潘Pan:Pan the Pansexual

GENRE: Electronic

LABEL: Transgressive

REVIEWED: July 16, 2024

Through decayed beats and gothic atmospheres, the musician formerly known as Aristophanes transforms sexual desire into an existential threat.

For 潘PAN, the body is a bomb about to explode. On the 2015 Grimes track “Scream,” her voice fluttered across Mandarin lyrics about howls packed deep in the lungs like gunpowder; between delicate rap verses, she let those subdued screams erupt. The Taiwanese musician born Pan Wei Ju, previously known as Aristophanes, has toyed with the boundary between composed beauty and volcanic monstrosity ever since. On Pan the Pansexual, her first full-length release since renaming herself, 潘PAN turns her attention toward the existential threat of sexual desire, and how its satisfaction can liquefy one’s sense of identity just as easily as it can crystallize it.

In 2017, 潘PAN followed her indelible Grimes feature with the mixtape Humans Become Machines, a lively, populous release that showcased a wide range of vocal moods: playful, introspective, frenetic, furious. It was a colorful affair. By contrast, Pan the Pansexual crouches in an unrelentingly bleak corner. Its beats lurch and scuttle, decaying out of time, drumming up echoes of 2010s goth records like Gazelle Twin’s Unflesh.

On “Embers,” 潘PAN raps in Mandarin and sings in English over a jazzy loop whose swung rhythm scrapes against the oppressive atmosphere. The skittering cymbals hint at levity, but the synthesizer washes and pained lyrics hover in the gloom. “If I somehow die in my endless depression, I want all my beautiful illusions to keep alive,” she sings in a breathy upper register while a minor-key piano figure twinkles deep in the fog. On “Reborn,” one of two tracks produced by cloud rap phenom Clams Casino, 潘PAN braids together wordless keens that call to mind Jarboe’s solo work. Here, she envisions new life emerging from violent death: “Choke me slowly with your old scars/Make me bloom once again with your blood,” she sings right before a string interlude injects a sense of old-world gothic romance into Clams’ digital static.

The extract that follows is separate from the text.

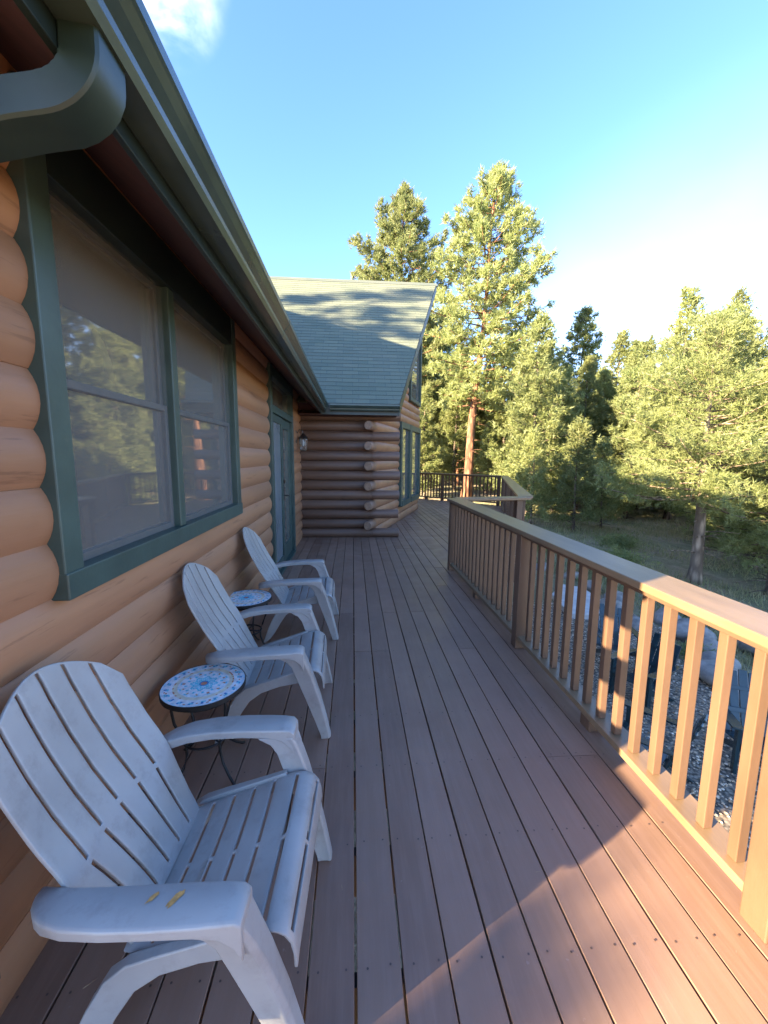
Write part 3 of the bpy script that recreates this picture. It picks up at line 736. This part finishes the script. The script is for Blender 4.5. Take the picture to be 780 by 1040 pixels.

Similar tensions simmer throughout the album. When they do resolve, they pour forth in a fury. On “FNGRMEHRDR,” over a bassline descended from Le Tigre’s electroclash classic “Deceptacon,” 潘PAN sings about a voracious desire that belies deeper longing: “I never, ever felt this lonely/Fuck it, finger me harder.” Her Mandarin lyrics, delivered at a more agitated clip, depict a totally alienated sexual encounter. “My bones are soft like mud now, my consciousness collapses, when you kiss me like the way flood spreads,” she raps. “I turned out to be a lonely person since I met you… you are making me incomplete.”

Pan the Pansexual arrives during the summer of Chappell Roan and Billie Eilish, two artists who sing about queer sex as neon relief from uncertainty and repression. Roan’s “Red Wine Supernova” is an outpouring of sensual joy, while Eilish’s “LUNCH” hits like a long exhale at the end of a breath held for years. 潘PAN’s own grappling with sexual identity traces a more tortured path. What if pursuing your secret hunger didn’t calm the incalculable questions writhing in your mind, but only deepened them? What if getting off didn’t actually mean getting out? That’s the fear weighing heavy over this album—that it’s not always so easy to come home into your own body. Sometimes the bomb goes off and the question hangs in the air, unanswered.